A young group of special teams players lacked a leader when McManis was out.

“As everybody knows, we’ve had a lot of young guys, but he’s one of the guys that has really helped those guys get up to speed on things, and he’s taken on a leadership role, which is really good to see,” DeCamillis said. “He needs to be commended for that because he’s really helped bond those kids together.”

The Bears are 13th in fewest average punt return yards allowed (9.5 per return) despite playing a variety of young players, and they lead the NFL in fewest average yards per kick return.

McManis is a free agent after the season, as he signed a one-year deal last offseason.

With McManis injured, the Bears developed younger talent on special teams. DeCamillis pointed to Senorise Perry, Cornelius Washington and Dede Lattimore as players who improved greatly to become key performers with more playing time.

“They’re getting it,” DeCamillis said.

–While Tucker was on the hot seat virtually all season, he at least maintained a sense of humor.

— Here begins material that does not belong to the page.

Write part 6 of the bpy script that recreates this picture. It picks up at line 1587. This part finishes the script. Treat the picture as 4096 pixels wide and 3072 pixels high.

He said the media scrutiny might be less severe than what he gets in his own family. His wife is from Chicago, and her uncle, who lives on the south side, apparently grills Tucker after poor defensive efforts.

“Her Uncle Dicky, he’ll meet me after the game, like right after the games sometimes, in the family room,” Tucker said. “It’s like my first media session of the week.”

NOTES: Safety Chris Conte did not practice Wednesday due to a back injury that kept him out last week. … Pro Bowl guard Kyle Long said he will play Sunday despite the hip injury that kept him out of last week’s game. … Defensive end Austen Lane was signed after the Bears put Willie Young on injured reserve with a torn Achilles. … Kicker Robbie Gould ruled himself out due a quad injury, although the team didn’t comment. … Defensive end Jared Allen did not practice Wednesday due to a rib injury. … Defensive tackle Jeremiah Ratliff did not practice Wednesday because of knee soreness.